Why do you think that is, Grandad?

Galaxy Wed 04-Mar-20 20:40:28

No I am not talking about employment practises or law. The power they have to give up in order to be an equal partner. So they have to sacrifice the trip away to be with their children, they have to take equal share at home, they have to do the 'wifework'.

Davidhs Wed 04-Mar-20 21:24:35

Time away from home, women have a choice, it depends on their career choice, a good example is airline employees. Around 5% of airline pilots are women and there are a great many cabin crew who also are away a lot. In a similar way long distance truck drivers spend many nights away, those women that do drive trucks usually want to get home to their own beds each night. I would guess that no more than 10% of women would choose a job that meant a lot of nights away.

Women in general are far less confident traveling on their own they feel insecure, many will travel with a friend/partner or a group, solo, again I would bet on 10%.

GagaJo Wed 04-Mar-20 21:52:21

Funny that David, I have lived and worked overseas on my own in China, Spain, the US and now Switzerland. Reason being I don't have family responsibility.

Until men step up and share the family burden, women can't be footloose.

Grandad1943 Wed 04-Mar-20 21:58:04

SueDonim, Galaxy, in regards to both of your above posts, men being prepared to more readily work away from home and women carrying out an unequal part of the "home chores" is simply because of long-standing social attitudes still in acceptance by both genders even in today's world of legislated equality.

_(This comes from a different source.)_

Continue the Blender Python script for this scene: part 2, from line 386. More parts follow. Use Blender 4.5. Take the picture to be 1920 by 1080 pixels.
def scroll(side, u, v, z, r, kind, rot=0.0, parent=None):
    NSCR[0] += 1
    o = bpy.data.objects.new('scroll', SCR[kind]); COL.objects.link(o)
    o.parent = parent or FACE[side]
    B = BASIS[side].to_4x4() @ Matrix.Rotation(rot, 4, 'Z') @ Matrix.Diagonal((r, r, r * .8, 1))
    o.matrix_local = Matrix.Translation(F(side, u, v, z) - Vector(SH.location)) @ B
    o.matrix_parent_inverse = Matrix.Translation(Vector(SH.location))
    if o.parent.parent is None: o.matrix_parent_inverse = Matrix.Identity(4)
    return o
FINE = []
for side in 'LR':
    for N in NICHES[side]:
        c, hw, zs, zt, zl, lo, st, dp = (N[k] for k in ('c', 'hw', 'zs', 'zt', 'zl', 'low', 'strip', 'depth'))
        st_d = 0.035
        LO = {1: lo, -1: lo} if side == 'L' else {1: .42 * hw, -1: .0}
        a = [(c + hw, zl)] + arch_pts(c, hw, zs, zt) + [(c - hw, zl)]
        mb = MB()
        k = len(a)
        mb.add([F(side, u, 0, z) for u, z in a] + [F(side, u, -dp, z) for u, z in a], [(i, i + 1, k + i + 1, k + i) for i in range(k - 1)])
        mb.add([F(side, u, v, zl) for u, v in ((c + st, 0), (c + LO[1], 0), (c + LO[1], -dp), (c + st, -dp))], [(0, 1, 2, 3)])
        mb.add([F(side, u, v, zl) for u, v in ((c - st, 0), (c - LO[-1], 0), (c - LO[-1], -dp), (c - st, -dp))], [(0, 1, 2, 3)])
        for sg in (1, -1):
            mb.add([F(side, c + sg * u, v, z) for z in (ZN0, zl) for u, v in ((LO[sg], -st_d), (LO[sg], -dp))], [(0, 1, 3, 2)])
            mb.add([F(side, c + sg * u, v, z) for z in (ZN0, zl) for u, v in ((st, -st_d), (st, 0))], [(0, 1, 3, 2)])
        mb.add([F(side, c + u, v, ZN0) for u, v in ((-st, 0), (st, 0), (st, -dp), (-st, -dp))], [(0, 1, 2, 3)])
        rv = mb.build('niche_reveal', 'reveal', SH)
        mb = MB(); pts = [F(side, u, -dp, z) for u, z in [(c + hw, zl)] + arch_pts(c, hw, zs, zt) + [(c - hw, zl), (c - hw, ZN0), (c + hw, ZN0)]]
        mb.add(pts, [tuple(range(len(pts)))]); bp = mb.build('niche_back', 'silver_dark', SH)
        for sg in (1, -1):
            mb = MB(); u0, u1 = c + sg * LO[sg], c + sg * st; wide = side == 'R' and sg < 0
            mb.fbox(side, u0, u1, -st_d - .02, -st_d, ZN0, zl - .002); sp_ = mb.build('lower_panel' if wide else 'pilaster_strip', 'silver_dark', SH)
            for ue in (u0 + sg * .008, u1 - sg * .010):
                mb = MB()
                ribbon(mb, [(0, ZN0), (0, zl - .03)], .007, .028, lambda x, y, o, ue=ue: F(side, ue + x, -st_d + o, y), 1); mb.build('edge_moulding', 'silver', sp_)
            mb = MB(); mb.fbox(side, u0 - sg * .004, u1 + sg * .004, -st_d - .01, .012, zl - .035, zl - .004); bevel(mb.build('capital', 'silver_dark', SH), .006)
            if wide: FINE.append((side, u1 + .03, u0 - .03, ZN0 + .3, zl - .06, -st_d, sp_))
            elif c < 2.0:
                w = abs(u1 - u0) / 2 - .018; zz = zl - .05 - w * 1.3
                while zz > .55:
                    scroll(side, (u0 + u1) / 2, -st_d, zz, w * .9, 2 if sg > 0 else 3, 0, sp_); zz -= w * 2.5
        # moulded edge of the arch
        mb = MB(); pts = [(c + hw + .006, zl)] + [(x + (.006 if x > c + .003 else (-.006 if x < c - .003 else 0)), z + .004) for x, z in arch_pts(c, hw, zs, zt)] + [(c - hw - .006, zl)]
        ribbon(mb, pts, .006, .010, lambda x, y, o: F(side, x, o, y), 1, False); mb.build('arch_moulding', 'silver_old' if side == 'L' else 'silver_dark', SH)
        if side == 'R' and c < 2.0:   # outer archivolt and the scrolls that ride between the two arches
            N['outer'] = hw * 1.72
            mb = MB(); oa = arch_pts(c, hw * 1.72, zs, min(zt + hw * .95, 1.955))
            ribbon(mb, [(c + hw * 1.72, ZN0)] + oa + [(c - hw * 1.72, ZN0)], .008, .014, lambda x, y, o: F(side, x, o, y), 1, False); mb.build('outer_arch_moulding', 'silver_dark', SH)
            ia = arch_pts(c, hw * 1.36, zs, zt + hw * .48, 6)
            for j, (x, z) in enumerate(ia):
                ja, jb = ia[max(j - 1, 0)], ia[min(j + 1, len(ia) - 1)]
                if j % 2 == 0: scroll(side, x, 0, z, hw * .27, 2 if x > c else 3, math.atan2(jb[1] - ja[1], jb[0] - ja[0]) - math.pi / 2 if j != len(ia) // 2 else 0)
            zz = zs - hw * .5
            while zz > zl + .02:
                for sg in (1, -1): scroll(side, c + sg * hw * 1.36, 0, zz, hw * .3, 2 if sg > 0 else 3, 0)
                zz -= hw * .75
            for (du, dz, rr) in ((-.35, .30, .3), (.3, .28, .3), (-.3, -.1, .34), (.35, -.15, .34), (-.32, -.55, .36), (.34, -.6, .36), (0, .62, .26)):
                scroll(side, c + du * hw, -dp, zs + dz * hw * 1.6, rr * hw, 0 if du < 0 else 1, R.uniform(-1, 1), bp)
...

I feel that the above situation is very slowly changing with men now more often becoming the stay at home main family carer while the female partner becomes the main financial contributor by way of greater income access.

However, the above is still the exception in our society rather than the rule due to, as stated, social attitude acceptance in both genders.

If forum members think back, throughout the second world war women carried out all the occupations normally worked by men while they were way in armed service. In truth, Britain was almost entirely maintained as a working entity by women.

At the conclusion of that war, all those occupations were handed back to those returning men without any protest whatsoever by the women who had held those jobs throughout the war years.

The above situation of male dominance both in employment and home circumstance was maintained with a few exceptions until labour and skill shortages of the late nineteen eighties and nineties gave women better opportunities in the workplace and through that somewhat better equality in the home.

In all the above, I would ask, who holds greater fault for the inequality we still all witness in our society. Was it the men who were so easily given back the jobs that had been carried out by women on their return home at the conclusion of the second world war, or was it the fault of the women who handed over that employment and single home governance at that time without protest. In that, it would seem women have continued to accept that unequal situation ever since that time by way of accepting long standing social stances.

It can be argued that the period from 1945 until 1998 when the Human Rights Act came into being was the weakest period in the women's fight for equality than had been for over one hundred years previous.

The 2010 Equality Act then gave women total legislative parity with their male counterparts, but still we all witness everyday inequality and acceptance of that in the social behaviours of both genders.

Summerlove Wed 04-Mar-20 22:02:52

God help the woman who wears a dress showing a shoulder to work.

Women are often the most vicious about other women as well.

GrannyGravy13 Wed 04-Mar-20 22:03:20

Gagaji exactly!!

maddyone Wed 04-Mar-20 22:06:48

Only just seen this thread, and not yet read all of it, which I’m about to do. However I must say straight away that I absolutely think that higher standards are expected of women than of men, in pretty much every sphere of life. Now I’ll read the whole thread through.

Chewbacca Wed 04-Mar-20 22:08:37

God help the woman who wears a dress showing a shoulder to work.

Or the woman who wears leather trousers to work; or a dress that's deemed to be too short, even though she's actually on holiday.